Eu vendo os caras se organizando também tive a ideia de tirar aquilo da internet e fazer um disco. Veio como um fruto disso aí, a vontade organizar aquelas ideias. Antes eu fazia o beat, improvisava em cima e fazia uma história em cima de um conceito das matrizes africanas por cima disso. Por isso que no Choraviolla você vai ver um pouco de kompa, um pouco de blues, ijexá, um pouco de psicodelia.

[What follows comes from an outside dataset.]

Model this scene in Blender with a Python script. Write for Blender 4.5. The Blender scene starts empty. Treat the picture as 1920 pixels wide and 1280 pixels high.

O disco é inspirado em um ataque surpresa que a Holanda arquitetou e executou pra conquistar Salvador, no século XVIII. Cada faixa se refere a uma situação. Eu imagino o filme dessa batalha e uma trilha sonora pra esse evento.

Como você vê o pagodão hoje e como você imagina o desenvolvimento dele no futuro?
Eu vejo o pagodão como um gênero subestimado musicalmente. Sempre vai ter a existência mercadológica por ser um estilo que vem da galera da favela, mais pobre, uma questão mais social. Mas se fosse uma música europeia o pagode ia ser foda… Eu acredito que o pagode é um estilo em desenvolvimento. Os músicos fazem os arranjos percussivos mais elaborados. Só que tá em desenvolvimento, acho que ainda vai ter o ápice. Tem uma baixa mercadológica por causa de outros estilos que vão crescendo como o funk, é natural, mas a música não tá em crise, ela tá em expansão criativa. Os músicos de pagode estão mudando.